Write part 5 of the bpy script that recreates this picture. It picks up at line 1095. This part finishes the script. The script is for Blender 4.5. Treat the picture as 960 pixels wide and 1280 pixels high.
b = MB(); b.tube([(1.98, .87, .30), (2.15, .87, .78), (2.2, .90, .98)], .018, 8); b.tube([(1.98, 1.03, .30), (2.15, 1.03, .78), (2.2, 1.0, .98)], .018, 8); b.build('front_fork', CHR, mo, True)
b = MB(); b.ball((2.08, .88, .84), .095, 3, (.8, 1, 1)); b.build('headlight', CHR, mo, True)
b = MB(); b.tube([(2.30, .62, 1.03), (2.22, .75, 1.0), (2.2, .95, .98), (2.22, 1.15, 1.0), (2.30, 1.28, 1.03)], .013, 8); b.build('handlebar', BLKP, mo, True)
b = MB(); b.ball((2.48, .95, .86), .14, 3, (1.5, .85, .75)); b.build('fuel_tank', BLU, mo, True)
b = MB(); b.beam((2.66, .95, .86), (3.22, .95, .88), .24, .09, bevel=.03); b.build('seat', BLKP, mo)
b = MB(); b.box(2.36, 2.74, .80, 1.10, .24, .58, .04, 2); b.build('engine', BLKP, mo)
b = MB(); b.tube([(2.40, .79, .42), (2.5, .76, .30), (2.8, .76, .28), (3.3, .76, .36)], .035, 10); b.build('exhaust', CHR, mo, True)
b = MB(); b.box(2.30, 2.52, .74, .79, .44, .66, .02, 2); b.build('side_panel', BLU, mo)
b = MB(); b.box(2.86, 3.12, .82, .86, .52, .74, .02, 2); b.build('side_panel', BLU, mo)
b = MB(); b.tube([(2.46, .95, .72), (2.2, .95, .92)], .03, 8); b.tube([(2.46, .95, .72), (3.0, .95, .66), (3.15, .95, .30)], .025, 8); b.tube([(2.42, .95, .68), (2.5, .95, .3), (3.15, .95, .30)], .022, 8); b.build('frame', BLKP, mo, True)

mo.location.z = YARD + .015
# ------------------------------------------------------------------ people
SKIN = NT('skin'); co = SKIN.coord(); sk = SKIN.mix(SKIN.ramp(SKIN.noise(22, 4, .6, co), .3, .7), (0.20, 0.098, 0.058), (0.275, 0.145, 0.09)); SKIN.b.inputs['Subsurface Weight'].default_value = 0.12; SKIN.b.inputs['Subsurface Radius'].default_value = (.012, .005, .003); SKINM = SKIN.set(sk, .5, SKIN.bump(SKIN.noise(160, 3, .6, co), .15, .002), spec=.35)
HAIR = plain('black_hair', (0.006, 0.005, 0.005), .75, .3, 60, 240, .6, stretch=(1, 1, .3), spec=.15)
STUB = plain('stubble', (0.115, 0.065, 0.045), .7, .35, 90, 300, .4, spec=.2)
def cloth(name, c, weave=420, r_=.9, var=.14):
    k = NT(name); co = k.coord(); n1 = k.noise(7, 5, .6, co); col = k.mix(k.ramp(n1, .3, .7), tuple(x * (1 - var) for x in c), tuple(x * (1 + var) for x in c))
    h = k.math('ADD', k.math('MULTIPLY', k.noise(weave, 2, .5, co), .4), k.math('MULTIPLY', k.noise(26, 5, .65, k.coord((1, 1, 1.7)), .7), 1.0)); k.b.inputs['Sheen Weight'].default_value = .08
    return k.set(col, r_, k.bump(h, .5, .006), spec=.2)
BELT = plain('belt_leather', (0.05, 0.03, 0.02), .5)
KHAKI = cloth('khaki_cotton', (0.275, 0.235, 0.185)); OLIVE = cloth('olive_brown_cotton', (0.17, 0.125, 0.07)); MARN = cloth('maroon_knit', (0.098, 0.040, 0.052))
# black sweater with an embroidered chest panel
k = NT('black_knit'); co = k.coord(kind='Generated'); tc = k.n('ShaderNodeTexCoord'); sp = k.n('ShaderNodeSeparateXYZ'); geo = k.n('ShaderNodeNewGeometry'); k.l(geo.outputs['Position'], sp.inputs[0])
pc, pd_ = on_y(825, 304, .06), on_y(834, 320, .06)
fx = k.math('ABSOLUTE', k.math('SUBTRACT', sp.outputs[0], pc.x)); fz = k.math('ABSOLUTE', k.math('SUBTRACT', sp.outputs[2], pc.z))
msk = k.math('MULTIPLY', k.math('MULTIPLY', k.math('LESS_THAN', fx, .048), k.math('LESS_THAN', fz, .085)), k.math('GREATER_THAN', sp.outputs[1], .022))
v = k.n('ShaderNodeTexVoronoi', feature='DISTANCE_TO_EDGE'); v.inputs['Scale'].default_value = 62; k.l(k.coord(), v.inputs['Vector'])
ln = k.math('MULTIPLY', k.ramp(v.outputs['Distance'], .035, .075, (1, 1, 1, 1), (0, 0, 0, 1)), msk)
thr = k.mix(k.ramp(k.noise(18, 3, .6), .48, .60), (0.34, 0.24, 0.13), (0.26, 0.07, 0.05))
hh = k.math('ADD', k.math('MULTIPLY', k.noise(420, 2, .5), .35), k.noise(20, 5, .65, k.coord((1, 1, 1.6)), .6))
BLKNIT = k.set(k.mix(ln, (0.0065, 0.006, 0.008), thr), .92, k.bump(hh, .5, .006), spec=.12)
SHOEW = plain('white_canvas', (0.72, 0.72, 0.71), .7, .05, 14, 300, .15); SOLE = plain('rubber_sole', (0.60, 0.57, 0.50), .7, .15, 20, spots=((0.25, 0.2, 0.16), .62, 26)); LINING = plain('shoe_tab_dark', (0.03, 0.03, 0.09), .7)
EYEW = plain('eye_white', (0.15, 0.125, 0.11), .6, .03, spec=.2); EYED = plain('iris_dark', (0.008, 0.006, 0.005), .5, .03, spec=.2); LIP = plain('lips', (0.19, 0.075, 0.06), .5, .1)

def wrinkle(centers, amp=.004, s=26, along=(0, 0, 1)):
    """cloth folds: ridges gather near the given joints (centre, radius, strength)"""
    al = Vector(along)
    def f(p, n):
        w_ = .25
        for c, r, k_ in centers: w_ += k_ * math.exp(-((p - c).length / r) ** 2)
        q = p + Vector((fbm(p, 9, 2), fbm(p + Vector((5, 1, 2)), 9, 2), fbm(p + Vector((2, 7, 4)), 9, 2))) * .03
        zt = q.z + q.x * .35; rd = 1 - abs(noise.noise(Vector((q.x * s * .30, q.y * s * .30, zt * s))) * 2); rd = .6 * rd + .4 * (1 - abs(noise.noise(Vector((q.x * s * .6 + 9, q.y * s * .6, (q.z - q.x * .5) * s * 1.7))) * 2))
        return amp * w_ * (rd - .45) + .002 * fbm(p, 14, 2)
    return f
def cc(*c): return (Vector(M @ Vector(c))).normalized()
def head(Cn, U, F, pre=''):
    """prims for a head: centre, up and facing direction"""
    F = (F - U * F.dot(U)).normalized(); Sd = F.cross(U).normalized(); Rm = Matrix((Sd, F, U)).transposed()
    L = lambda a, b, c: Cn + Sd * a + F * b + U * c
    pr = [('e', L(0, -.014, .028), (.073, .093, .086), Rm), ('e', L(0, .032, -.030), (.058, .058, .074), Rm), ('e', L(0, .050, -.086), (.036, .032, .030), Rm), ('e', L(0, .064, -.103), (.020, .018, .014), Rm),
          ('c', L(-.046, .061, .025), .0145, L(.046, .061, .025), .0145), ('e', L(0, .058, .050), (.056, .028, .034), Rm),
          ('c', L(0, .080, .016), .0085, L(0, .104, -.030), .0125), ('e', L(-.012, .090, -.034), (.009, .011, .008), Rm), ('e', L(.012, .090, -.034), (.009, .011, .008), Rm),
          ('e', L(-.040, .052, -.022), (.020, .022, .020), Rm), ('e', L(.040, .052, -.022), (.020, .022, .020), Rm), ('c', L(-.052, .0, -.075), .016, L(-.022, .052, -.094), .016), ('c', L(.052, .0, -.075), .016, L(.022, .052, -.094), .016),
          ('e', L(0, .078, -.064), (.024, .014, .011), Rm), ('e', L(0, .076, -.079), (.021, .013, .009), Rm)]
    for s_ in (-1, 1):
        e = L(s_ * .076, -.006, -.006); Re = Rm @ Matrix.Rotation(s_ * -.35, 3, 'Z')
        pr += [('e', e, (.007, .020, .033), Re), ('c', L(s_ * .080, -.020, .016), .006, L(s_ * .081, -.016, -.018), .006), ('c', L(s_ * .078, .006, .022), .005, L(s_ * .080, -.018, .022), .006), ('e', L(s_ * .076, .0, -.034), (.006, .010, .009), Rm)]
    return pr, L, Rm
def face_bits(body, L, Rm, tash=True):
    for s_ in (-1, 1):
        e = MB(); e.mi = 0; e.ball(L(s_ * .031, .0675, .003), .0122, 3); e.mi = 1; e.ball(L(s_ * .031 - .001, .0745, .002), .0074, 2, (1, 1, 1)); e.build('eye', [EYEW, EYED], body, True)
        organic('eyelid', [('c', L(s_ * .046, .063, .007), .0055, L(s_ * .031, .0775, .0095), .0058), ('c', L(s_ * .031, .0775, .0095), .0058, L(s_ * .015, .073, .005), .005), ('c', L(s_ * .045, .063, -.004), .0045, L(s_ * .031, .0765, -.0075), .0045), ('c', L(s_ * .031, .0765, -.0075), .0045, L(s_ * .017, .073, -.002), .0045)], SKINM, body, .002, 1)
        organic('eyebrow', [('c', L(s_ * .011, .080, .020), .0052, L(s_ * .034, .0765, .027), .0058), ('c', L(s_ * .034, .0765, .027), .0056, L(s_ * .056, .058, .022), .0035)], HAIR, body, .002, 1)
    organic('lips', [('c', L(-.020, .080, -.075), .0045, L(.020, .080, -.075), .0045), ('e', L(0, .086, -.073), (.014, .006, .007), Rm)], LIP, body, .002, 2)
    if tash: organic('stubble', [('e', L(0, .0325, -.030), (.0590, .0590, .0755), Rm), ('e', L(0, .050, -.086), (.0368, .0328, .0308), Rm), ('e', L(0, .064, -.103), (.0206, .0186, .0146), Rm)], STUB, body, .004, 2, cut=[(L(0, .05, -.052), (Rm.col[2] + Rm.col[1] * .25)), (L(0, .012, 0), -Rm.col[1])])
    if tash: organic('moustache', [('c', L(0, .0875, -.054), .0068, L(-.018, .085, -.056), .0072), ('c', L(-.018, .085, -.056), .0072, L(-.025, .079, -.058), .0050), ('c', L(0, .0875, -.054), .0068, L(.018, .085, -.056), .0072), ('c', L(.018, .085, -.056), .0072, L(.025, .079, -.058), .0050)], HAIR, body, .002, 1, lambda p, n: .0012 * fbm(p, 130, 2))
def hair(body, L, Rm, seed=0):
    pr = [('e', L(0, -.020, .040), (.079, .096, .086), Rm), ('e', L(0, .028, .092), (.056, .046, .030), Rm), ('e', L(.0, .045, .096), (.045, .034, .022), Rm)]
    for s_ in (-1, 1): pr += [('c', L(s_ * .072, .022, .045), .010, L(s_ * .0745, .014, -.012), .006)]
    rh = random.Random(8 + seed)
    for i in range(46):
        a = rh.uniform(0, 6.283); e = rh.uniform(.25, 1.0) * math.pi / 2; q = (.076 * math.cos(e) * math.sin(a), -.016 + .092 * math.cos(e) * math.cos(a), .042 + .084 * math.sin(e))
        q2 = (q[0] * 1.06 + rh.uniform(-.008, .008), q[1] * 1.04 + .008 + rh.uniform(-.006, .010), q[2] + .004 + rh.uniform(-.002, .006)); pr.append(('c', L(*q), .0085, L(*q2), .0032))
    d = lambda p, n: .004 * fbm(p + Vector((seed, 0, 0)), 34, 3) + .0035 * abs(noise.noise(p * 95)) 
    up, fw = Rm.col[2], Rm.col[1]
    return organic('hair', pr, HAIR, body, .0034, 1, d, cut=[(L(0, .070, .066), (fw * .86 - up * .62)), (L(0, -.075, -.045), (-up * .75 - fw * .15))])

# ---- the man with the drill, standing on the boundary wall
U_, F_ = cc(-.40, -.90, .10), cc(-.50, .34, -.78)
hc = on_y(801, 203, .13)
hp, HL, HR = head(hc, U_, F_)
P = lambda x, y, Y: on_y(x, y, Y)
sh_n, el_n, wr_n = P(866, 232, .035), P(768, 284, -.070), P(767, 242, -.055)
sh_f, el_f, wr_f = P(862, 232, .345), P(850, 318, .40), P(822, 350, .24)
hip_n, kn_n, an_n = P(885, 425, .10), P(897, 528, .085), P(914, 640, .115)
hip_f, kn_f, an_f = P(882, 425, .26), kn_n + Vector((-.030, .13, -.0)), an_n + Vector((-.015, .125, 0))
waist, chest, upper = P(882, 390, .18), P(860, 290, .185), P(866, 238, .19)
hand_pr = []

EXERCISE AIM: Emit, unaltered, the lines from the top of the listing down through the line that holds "b = MB(); b.tube([(2.46, .95, .72), (2.2, .95, .92)], .03, 8);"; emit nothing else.

ANSWER BELOW:
Write part 5 of the bpy script that recreates this picture. It picks up at line 1095. This part finishes the script. The script is for Blender 4.5. Treat the picture as 960 pixels wide and 1280 pixels high.
b = MB(); b.tube([(1.98, .87, .30), (2.15, .87, .78), (2.2, .90, .98)], .018, 8); b.tube([(1.98, 1.03, .30), (2.15, 1.03, .78), (2.2, 1.0, .98)], .018, 8); b.build('front_fork', CHR, mo, True)
b = MB(); b.ball((2.08, .88, .84), .095, 3, (.8, 1, 1)); b.build('headlight', CHR, mo, True)
b = MB(); b.tube([(2.30, .62, 1.03), (2.22, .75, 1.0), (2.2, .95, .98), (2.22, 1.15, 1.0), (2.30, 1.28, 1.03)], .013, 8); b.build('handlebar', BLKP, mo, True)
b = MB(); b.ball((2.48, .95, .86), .14, 3, (1.5, .85, .75)); b.build('fuel_tank', BLU, mo, True)
b = MB(); b.beam((2.66, .95, .86), (3.22, .95, .88), .24, .09, bevel=.03); b.build('seat', BLKP, mo)
b = MB(); b.box(2.36, 2.74, .80, 1.10, .24, .58, .04, 2); b.build('engine', BLKP, mo)
b = MB(); b.tube([(2.40, .79, .42), (2.5, .76, .30), (2.8, .76, .28), (3.3, .76, .36)], .035, 10); b.build('exhaust', CHR, mo, True)
b = MB(); b.box(2.30, 2.52, .74, .79, .44, .66, .02, 2); b.build('side_panel', BLU, mo)
b = MB(); b.box(2.86, 3.12, .82, .86, .52, .74, .02, 2); b.build('side_panel', BLU, mo)
b = MB(); b.tube([(2.46, .95, .72), (2.2, .95, .92)], .03, 8); b.tube([(2.46, .95, .72), (3.0, .95, .66), (3.15, .95, .30)], .025, 8); b.tube([(2.42, .95, .68), (2.5, .95, .3), (3.15, .95, .30)], .022, 8); b.build('frame', BLKP, mo, True)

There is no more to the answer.